De un modo equilibrado y plenamente consciente de su propio tiempo, Courbet combinará estas influencias con su ya consolidada admiración por Delacroix y por otros románticos para sentar las bases de lo que, por imitación del literario, él mismo bautizará como realismo pictórico. En París también trabó varias amistades ilustres, entre las que destacan Proudhon, Baudelaire y un joven Monet —que le tomó por una especie de gurú al que consultar hasta el más mínimo detalle, tal y como años más tarde le tomaría Sargent a él―. Courbet, sin embargo, nunca fue una compañía cómoda para nadie: su desprecio hacia las convenciones artísticas y comerciales y su encendida defensa del socialismo utópico de Saint-Simon le convirtieron en alguien a evitar. Revolucionario en todos los sentidos, no cabe duda de que su obra encierra la mayoría de los principios impresionistas, por más que desde nuestra perspectiva temporal parezca más cercana a la pintura clásica que a las vanguardias. Precisamente sería la defensa activa de sus ideas políticas lo que le llevaría a exiliarse en Suiza tras su participación notoria en los sucesos de la Comuna de París. Enfermo de cirrosis, dedicó sus últimos años a pintar paisajes lacustres, hasta que le llegó la muerte en la Nochevieja de 1877.

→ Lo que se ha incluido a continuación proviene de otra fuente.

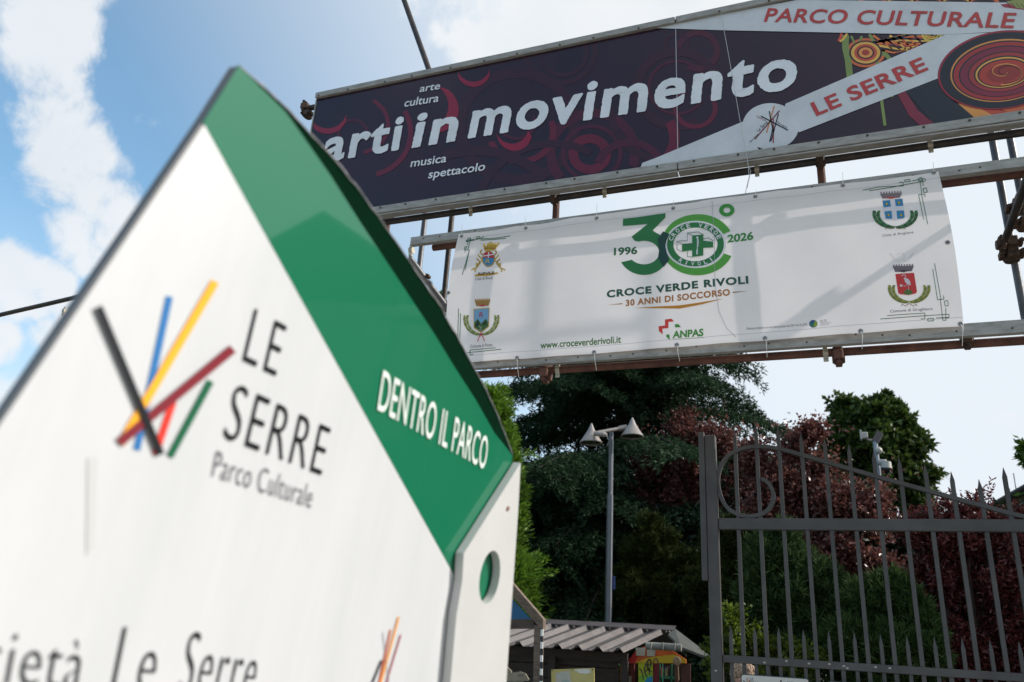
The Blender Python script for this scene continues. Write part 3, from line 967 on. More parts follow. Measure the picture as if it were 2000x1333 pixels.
t.stroke([C8(480, 740), C8(510, 715), C8(500, 685), C8(470, 680), C8(440, 700)], .4, 'a29ca8', 1)
t.text('Comune di Grugliasco', C8(396, 1150), C8(730, 1128), C8(396, 1128), '4c4a58', layer=1)
t.build('town_crest', ban, 'crest with a white heron on a red shield, captioned Comune di Grugliasco')
# thin crease drawn by the cord across the cloth
tube_path('cord', [BN(1392, 398, .004), BN(1396, 470, .005), BN(1398, 560, .005), BN(1405, 612, .005), BN(1420, 645, .005), BN(1438, 662, .005)], .0016, mat('grey_cord', (.42, .42, .45), .6), ban, seg=5)
# eyelets and cable ties
EY = mat('eyelet_steel', (.42, .41, .4), .35, metal=.8, color2=(.25, .22, .2), vscale=50)
TIE = mat('cable_tie', (.78, .76, .72), .5)
def eyelet_mesh():
    bm = bmesh.new()
    n = 14
    rings = []
    for r, y in ((.0075, 0), (.0078, -.002), (.013, -.0025), (.0155, 0)):
        rings.append([bm.verts.new((r*math.cos(2*math.pi*k/n), y, r*math.sin(2*math.pi*k/n))) for k in range(n)])
    for a_, b_ in zip(rings, rings[1:]):
        for k in range(n): bm.faces.new((a_[k], a_[(k+1) % n], b_[(k+1) % n], b_[k]))
    me = bpy.data.meshes.new('eyelet'); bm.to_mesh(me); bm.free(); me.shade_smooth(); me.materials.append(EY)
    return me
em = eyelet_mesh()
hole = bpy.data.meshes.new('eyelet_hole')
bm = bmesh.new(); bmesh.ops.create_circle(bm, cap_ends=True, segments=12, radius=.0078, matrix=Matrix.Rotation(math.radians(90), 4, 'X')); bm.to_mesh(hole); bm.free()
hole.materials.append(mat('eyelet_dark', (.06, .055, .05), .8))
def eyelet(px, py):
    p = BN(px, py, .002)
    o = bpy.data.objects.new('eyelet', em); col.objects.link(o); o.parent = ban; o.location = p-ban.location
    h = bpy.data.objects.new('hole', hole); col.objects.link(h); h.parent = o; h.location = (0, -.0005, 0)
    return p
tops = [(903.5, 464.5), (1028, 448), (1167, 430), (1316, 411), (1476, 389), (1646, 366), (1823, 341)]
bots = [(1012, 702), (1161, 690), (1323, 677), (1494.5, 664), (1680.5, 651), (1875, 636)]
for p in tops:
    q = eyelet(*p)
    e = atY(p[0]+random.uniform(-2, 2), p[1]-random.uniform(12, 30), YB)
    tube_path('cable_tie', [q, q+Vector((.002, -.006, .012)), Vector((e.x, YB-.02, e.z))], [.002, .002, .0012], TIE, ban, seg=5)
for p in bots:
    q = eyelet(*p)
    e = atY(p[0]+random.uniform(1, 5), p[1]+random.uniform(24, 42), YB-.02)
    tube_path('cable_tie', [q, q+Vector((.008, -.01, -.03)), q+Vector((.006, 0, -.05)), e], [.0025, .0025, .0022, .0018], TIE, ban, seg=5)
eyelet(878, 575); eyelet(1850, 477)

# ------------------------------------------------------------------ banner rails
def rail(z0, z1, x0, x1, label):
    r = thing('metal_rail', ((x0+x1)/2, YB+.02, z0), label, 'rail', 'metal rails holding the banner')
    zc = (z0+z1)/2
    dz = 0
    b = MB()
    b.box(((x0+x1)/2, YB+.012, zc), (x1-x0, .004, z1-z0))
    b.box(((x0+x1)/2, YB+.034, z1-.002), (x1-x0, .04, .004)); b.box(((x0+x1)/2, YB+.034, z0+.002), (x1-x0, .04, .004))
    b.build('channel', ALU, r)
    h = MB()
    h.tube((0, 0, 0), (0, -.003, 0), .006, seg=7)
    h0 = h.build('drill_hole', SCREW, r)
    first = True
    for x in list(np.arange(x0+.12, x1-.1, .21)):
        o = h0 if first else h0.copy()
        if not first: col.objects.link(o); o.parent = r
        first = False
        o.location = Vector((x+random.uniform(-.08, .08), YB+.010, zc+random.uniform(-.016, .018)))-r.location
    return r
rail(4.545, 4.612, -2.93, 2.2, 'thin grey metal rail along the top edge of the white banner')
rail(atY(1254, 698.5, YB+.01).z, atY(1950, 628, YB+.01).z, -2.62, 2.2, 'thin grey metal rail along the bottom edge of the white banner')

# ------------------------------------------------------------------ scaffold
sca = thing('scaffold', (-.8, 5.2, 0), 'rusty tubular scaffold frame carrying the billboard and the banner', 'scaffold')
PR = .0268
YF = 5.125
def pipe(a, b, m=RUST, r=PR):
    return MB().tube(a, b, r, seg=20).build('pipe', m, sca, smooth=True)
def coupler(c, ax='x', m=CAST, s=1.0, rx=0.0):
    b = MB()
    c = Vector(c)
    d1_ = Vector((1, 0, 0)) if ax == 'x' else (Vector((0, 0, 1)) if ax == 'z' else Vector((0, 1, 0)))
    d2_ = Vector((0, 0, 1)) if ax == 'x' else Vector((1, 0, 0))
    b.tube(c-d1_*.032*s, c+d1_*.032*s, .034*s, seg=16)
    b.tube(c-d1_*.026*s, c+d1_*.026*s, .038*s, seg=10)
    o = c+Vector((0, -.045*s, 0))
    b.box(o+Vector((0, .012, 0)), (.05*s, .05*s, .055*s), bevel=.006)
    for sg in (-1, 1):
        p = c+d2_*sg*.043*s+Vector((0, -.01, 0))
        b.box(p, (.034*s, .05*s, .022*s) if ax == 'x' else (.022*s, .05*s, .034*s), bevel=.004)
        b.tube(p+Vector((0, -.05*s, 0)), p+Vector((0, .03*s, 0)), .008*s, seg=8)
        b.tube(p+Vector((0, -.046*s, 0)), p+Vector((0, -.028*s, 0)), .014*s, seg=6)
    return b.build('coupler', m, sca)
def strap(c):
    b = MB(); c = Vector(c)
    b.tube(c-Vector((.016, 0, 0)), c+Vector((.016, 0, 0)), .029, seg=16)
    b.box(c+Vector((0, -.012, -.04)), (.03, .012, .045), bevel=.003)
    b.box(c+Vector((0, -.012, .035)), (.03, .012, .03), bevel=.003)
    b.tube(c+Vector((0, -.03, -.042)), c+Vector((0, .012, -.042)), .006, seg=6)
    return b.build('strap_clamp', ZINC, sca)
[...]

“El origen del mundo”, seguramente de manera algo injusta, es sin duda su obra más conocida en la actualidad. Le fue encargada, junto con otras telas de temática similar, por un diplomático egipcio del Imperio Otomano llamado Khalil-Bey. Parece ser que este árabe llegó a reunir una colección bastante importante de arte erótico, y se cuenta que ocultaba este cuadro tras una cortina de terciopelo que tan sólo retiraba ante sus visitas más destacadas. Jugador empedernido, Khalil-Bey perdió el lienzo en una partida de cartas, sin que se conozca ni aproximadamente la trayectoria ulterior del mismo. Lo único que se sabe es que desaparece por completo hasta los años 70 del siglo XX, cuando Jacques Lacan anuncia que adquirió su propiedad en 1955 sin revelar el nombre del vendedor ―lo cual hace sospechar que probablemente se tratara de algún soldado alemán que lo descubriera y se lo apropiara durante la ocupación―. Su excelente estado de conservación parece indicar que pasó por pocas manos, o bien que tuvo la suerte de contar en todo momento con dueños responsables y sinceramente aficionados a la pintura.

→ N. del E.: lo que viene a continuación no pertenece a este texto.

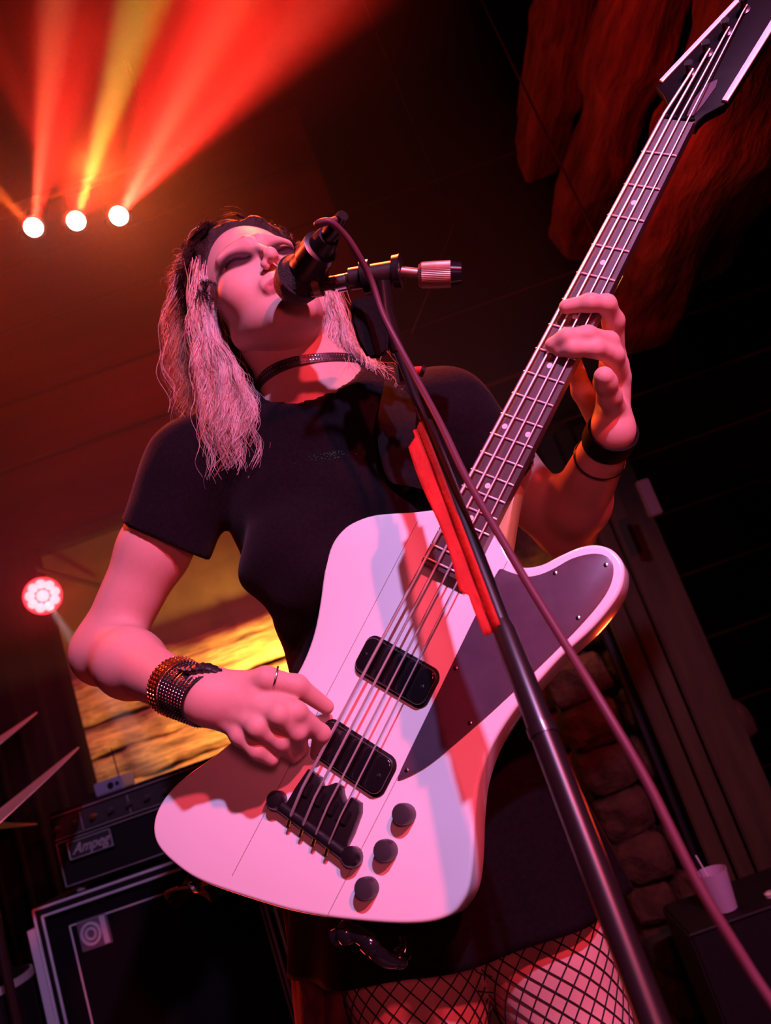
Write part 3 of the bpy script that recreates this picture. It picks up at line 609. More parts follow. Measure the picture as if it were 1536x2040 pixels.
# bridge: base plate, saddles, tailpiece
br = MB().prism([(.8555, -.0365), (.8555, -.020), (.862, -.013), (.857, -.006), (.8505, .000), (.8505, .007), (.857, .013), (.862, .020), (.8535, .024), (.8535, .035), (.862, .040), (.884, .043), (.905, .043), (.905, -.041), (.880, -.040)], -.016, -.0045, .0015, 2).build('bridge', M['blackmetal'], bass, smooth=True)
for i, y in enumerate(by_):
    MB().box((.873, y * .95, -.0045), (.016, .0135, .008)).build('saddle', M['blackmetal'], br, bevel=.0015)
    MB().lathe([(.0026, -.004), (.0026, .004)], (.9130, y * .95, -.006), (1, 0, -.4), 10).build('ball_end', M['gold'], br, smooth=True)
MB().tube([(.905, -.0500, -.008), (.905, .0520, -.008)], .0068, 14).build('tailpiece', M['blackmetal'], br, smooth=True)
for y in (-.054, .054):
    MB().lathe([(.0085, -.016), (.0105, -.013), (.0105, -.003), (.0080, .001), (.004, .002)], (.903, y, 0), (0, 0, 1), 20).build('stud', M['blackmetal'], br, smooth=True)
for i in range(4):
    y = by_[i] * .95
    MB().tube([(posts[i][0], posts[i][1] + .004, -.004), (posts[i][0] + .012, posts[i][1] + .0035, -.004), (-.002, ny[i], .0012), (.873, y, .0045 - .0), (.884, y, .0025), (.903, y, -.0010), (.910, y, -.006)], rad[i], 8).build('string', M['steel'], bass, smooth=True)
for x in (.8358, .876, .9172):
    k = MB().lathe([(.0105, -.016), (.0110, -.012), (.0108, -.002), (.0098, .0005), (.006, .0012)], (x + .002, .0830, 0), (0, 0, 1), 28).build('knob', M['knob'], bass, smooth=True, angle=35)
for x, y, dx, dy in ((.5255, -.045, -1, -.4), (1.033, -.11, 1, -.1)):
    MB().lathe([(.0075, 0), (.0055, .004), (.0055, .009), (.0085, .012), (.006, .015)], (x, y, -.036), (dx, dy, 0), 18).build('strap_button', M['blackmetal'], bass, smooth=True)
#@@PERSON
# ================================================================== the player
hipc = J(880, 1625, 1.02); hipw = cvw(hipc)
person = empty('person', 'person in a black T-shirt singing at the microphone and playing bass', 'person', (hipw[0], hipw[1], 0))
def skin_tint(P, base=(0.54, 0.29, 0.255)):
    return np.tile(np.array(base), (len(P), 1)) * (1 + .05 * wob(P, 60)[:, None])
NB = J(632, 775, 1.125); PV = J(862, 1600, 1.05)
SR = J(385, 935, 1.115); ER = J(209, 1297, 1.085); WR = J(392, 1388, .875)
SL = J(888, 838, 1.095); EL = J(1128, 1052, 1.165); WL = J(1217, 866, .968)
up_ = NB - PV; up_ /= np.linalg.norm(up_); rt_ = SL - SR; rt_ -= up_ * (rt_ @ up_); rt_ /= np.linalg.norm(rt_); fw_ = np.cross(up_, rt_); fw_ = fw_ if fw_[2] < 0 else -fw_
TA = np.stack([rt_, fw_, up_])
tp = lambda x, y, z_: PV + rt_ * x + fw_ * y + up_ * z_
TL = np.linalg.norm(NB - PV)
# head pose (x to her left / picture right, -y out of the face, z up)
HR0 = np.array([[0.8825, 0.4554, -0.1173], [-0.3224, 0.7676, 0.554], [0.3423, -0.4511, 0.8242]]); HT = np.array([-0.1714, -0.2935, 1.1049])
_u, _s, _v = np.linalg.svd(HR0); HR0 = _u @ _v
HM = HR0 @ np.array([[1, 0, 0], [0, 0, -1], [0, 1, 0.0]])
h2c = lambda p: np.asarray(p, float) @ HM.T + HT
c2h = lambda p: (np.asarray(p, float) - HT) @ HM
NBh = c2h(NB)
def torso(p):
    d = ell(p, tp(0, .0, TL * .70), (.158, .105, .165), TA)
    d = smin(d, ell(p, tp(0, .005, TL * .38), (.128, .092, .16), TA), .06)
    d = smin(d, ell(p, tp(0, -.01, TL * .02), (.165, .115, .13), TA), .07)
    for s in (-1, 1): d = smin(d, ell(p, tp(s * .075, .078, TL * .60), (.066, .055, .066), TA), .03)
    d = smin(d, cone(p, SR, tp(-.03, -.01, TL * .93), .050, .052), .05); d = smin(d, cone(p, SL, tp(.03, -.01, TL * .93), .050, .052), .05)
    return d
def neckf(p):
    hb = h2c((0, .022, -.055)); return smin(cone(p, hb, NB + up_ * -.02, .054, .060), cone(p, NB + fw_ * -.01, NB - up_ * .05, .062, .09), .03)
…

La verdadera importancia de este cuadro reside en el hecho de que, casi por primera vez y en aplicación de los principios realistas que él mismo había adaptado a la pintura, el artista prescinde de cualquier excusa narrativa o iconográfica para recrear el cuerpo femenino en toda su crudeza, de tal manera que “tan sólo” su composición ―centrada en ese genial escorzo diagonal que potencia su energía erótica― y su cuidada escala cromática lo salvan de ser catalogado como una simple imagen pornográfica. Con respecto a la modelo, hay quien se ha aventurado a afirmar que se trata de Joanna Hiffernan, pareja de Whistler y amante ocasional de Courbet, para quien también habría posado en “Mujer con un loro”, realizado en el mismo año y en el que, efectivamente, se aprecia cierta similitud anatómica con el cuerpo plasmado en “El origen del mundo”.

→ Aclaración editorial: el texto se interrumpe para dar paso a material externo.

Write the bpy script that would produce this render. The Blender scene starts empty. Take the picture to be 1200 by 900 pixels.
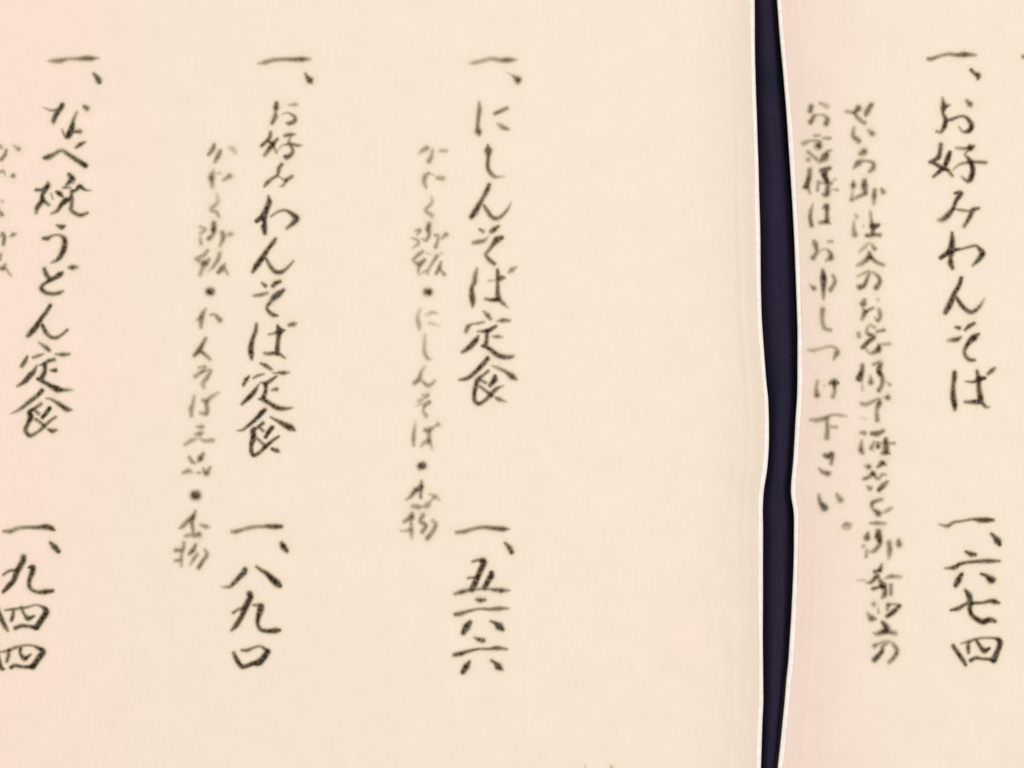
import bpy, math
import numpy as np
C = bpy.context.scene.collection
S = bpy.context.scene
# ------------------------------------------------------------------ camera
W_PX, H_PX = 1200.0, 900.0
LENS, SENSOR = 55.0, 36.0
TILT = math.radians(12.0)
F_PX = W_PX * LENS / SENSOR
PX = 0.0002                                  # one photo pixel is about 0.2 mm on the page
DIST = F_PX * PX
CAM = np.array([0.0, -DIST * math.sin(TILT), DIST * math.cos(TILT)])
cd = bpy.data.cameras.new('camera'); cam = bpy.data.objects.new('camera', cd); C.objects.link(cam)
cd.lens = LENS; cd.sensor_width = SENSOR; cd.clip_start = 0.01; cd.clip_end = 50
cam.location = CAM; cam.rotation_euler = (TILT, 0, 0)
cd.dof.use_dof = True
cd.dof.focus_distance = DIST * 1.004
cd.dof.aperture_fstop = 18.0
S.camera = cam
# ------------------------------------------------------------------ room light (soft indoor ceiling light)
w = bpy.data.worlds.new('World'); S.world = w; w.use_nodes = True
w.node_tree.nodes['Background'].inputs[0].default_value = (1.0, 0.97, 0.95, 1)
w.node_tree.nodes['Background'].inputs[1].default_value = 0.15
ld = bpy.data.lights.new('ceiling_lamp', 'AREA'); ld.shape = 'RECTANGLE'; ld.size = 0.55; ld.size_y = 0.55
ld.energy = 20.7; ld.color = (1.0, 0.975, 0.95)
lamp = bpy.data.objects.new('ceiling_lamp', ld); C.objects.link(lamp)
lamp.location = (0.09, 0.10, 1.35)
lamp.rotation_euler = (math.atan2(-0.10, 1.35), math.atan2(0.09, 1.35), 0)
S.view_settings.view_transform = 'Standard'; S.view_settings.look = 'None'
S.view_settings.exposure = 0.0; S.view_settings.gamma = 1.0
S.view_settings.use_curve_mapping = False

# ------------------------------------------------------------------ where things stand
def ray_dir(px, py):
    x = (np.asarray(px, float) - W_PX / 2) / F_PX; y = -(np.asarray(py, float) - H_PX / 2) / F_PX
    ct, st = math.cos(TILT), math.sin(TILT)
    return x, y * ct + st, y * st - ct
def on_plane(px, py, z=0.0):
    dx, dy, dz = ray_dir(px, py)
    t = (z - CAM[2]) / dz
    return CAM[0] + t * dx, CAM[1] + t * dy
EDGE_Z = -0.0085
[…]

Precisamente, la relativa cercanía de las facciones de Hiffernan con las del supuesto rostro seccionado de “El origen del mundo” constituyó la base sobre la que se desarrolló esa extraña historia acerca de cuadros despedazados sin motivo aparente. El argumento, no obstante su endeblez casi insuperable en algunos aspectos, resulta en conjunto mucho más sólido que la mayor parte de esas especulaciones sorprendentes que surgen cada dos por tres en las periferias del arte —lo cual tampoco es decir mucho—. Un profundo estudio radiográfico dio como resultado una asombrosa concordancia química y técnica entre ambos lienzos; aunque no podemos ignorar que dicho peritaje fue encargado y pagado por el propietario de la pintura controvertida, al que un dictamen definitivo podría convertir en multimillonario de la noche a la mañana, y que además no contó con el necesario contraste sobre la obra indubitada —el Museo de Orsay se negó a ello, bien porque lo consideró intrascendente, bien para no tener que adquirir ese pretendido pedazo de una de las estrellas de su colección—. Sea como fuere, lo cierto es que el encaje compositivo de ese rostro en el cuadro resulta muy difícil, por no decir imposible. Por ello, quizá lo más sensato sea concluir que este pequeño lienzo también podría ser obra de Courbet —si bien un simple estudio—; pero desde luego no la cabeza perdida de “El origen del mundo”. A fin de cuentas, ¿realmente alguien puede creer que semejante maravilla necesite una cabeza como ésta?